Working with the photographers and the photographs that the gallery represents provides a dialog; a connection that is a crucial aspect to the process of picture making.  Knowing that others have looked and seen similar things that interest me as a photographer helps reaffirm that certain things are worth looking at.  When the world is seen with a high level of concentration and order, it is a learning experience.  Having the opportunity to surround myself with the work of gallery artists like Gregory Conniff, Arnold Kramer, Grant Mudford and Bevan Davies; something is going to rub off.

 

My work has changed a lot since I started working for Joseph.  He was one of the first people I met when I moved to San Diego from Boston.  I walked into his gallery totally amazed by the amount of pictures and books available and I thought: I need to be here continuing my education beyond the classroom.  It is a totally different experience seeing a photograph hanging on a wall in a museum as opposed to holding it in one’s hand, and a different kind of history to be learned too.  I was coming from Boston - the whole California living has snuck in and influenced me, as well as its rich histories of image making.

 

 

What is the most rewarding part of working in San Diego?
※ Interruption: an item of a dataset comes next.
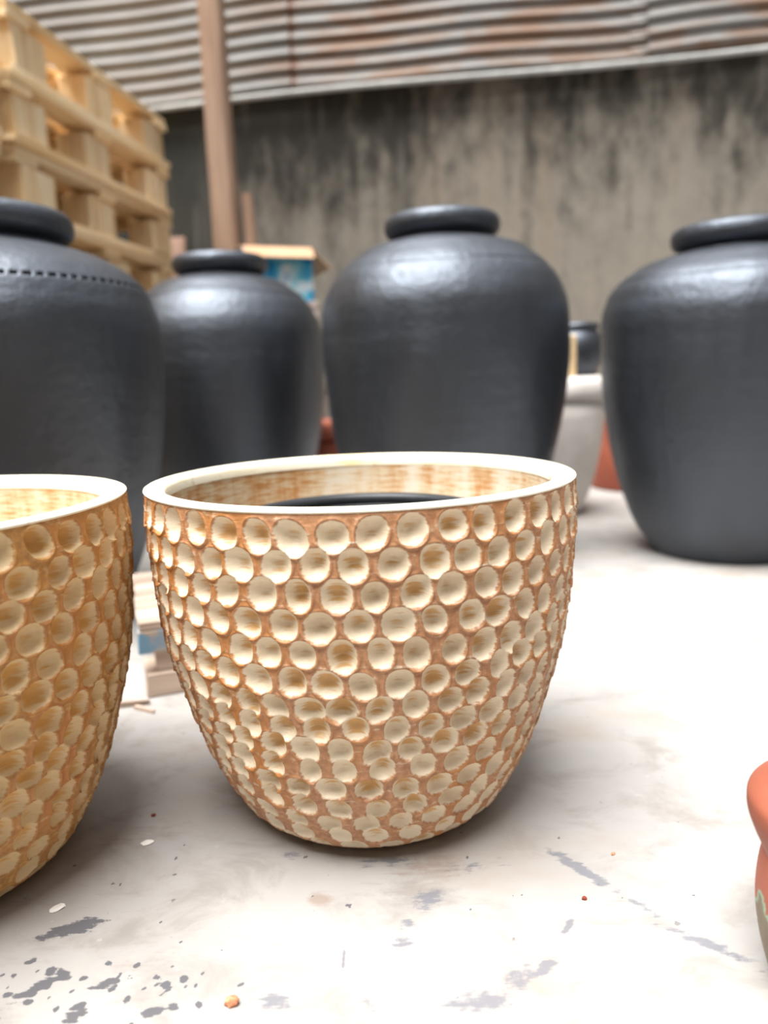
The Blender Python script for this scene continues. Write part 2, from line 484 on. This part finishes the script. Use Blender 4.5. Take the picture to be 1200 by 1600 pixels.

It is a great climate, San Diego has a strong history of supporting photographic practice both locally and nationally and it continues to grow with the energies of those who give, in one form or another, to the medium.   There is great potential here and enthusiastic individuals who are shaping the local photography scene on many levels.

 

There are also really strong local photographers, many who have been at it for decades, whom I have great respect for, and who have laid a solid footing for the medium to grow locally.

 

As a gallery director I am just trying to be part of that continuum through organizing exhibitions, giving the community a place to see and learn about pictures in a context that believes in the value of photography and the object-hood of its practice.  Creating an environment that is engaged in the subtle aspects of the photograph as an object, not just a visual language, but also a thing onto itself – a print.  Some thing that one can collect, live with and be nourished by in their individual life.

 

As a photographer, I am rewarded by the southern California light, and a rich and complex region to describe.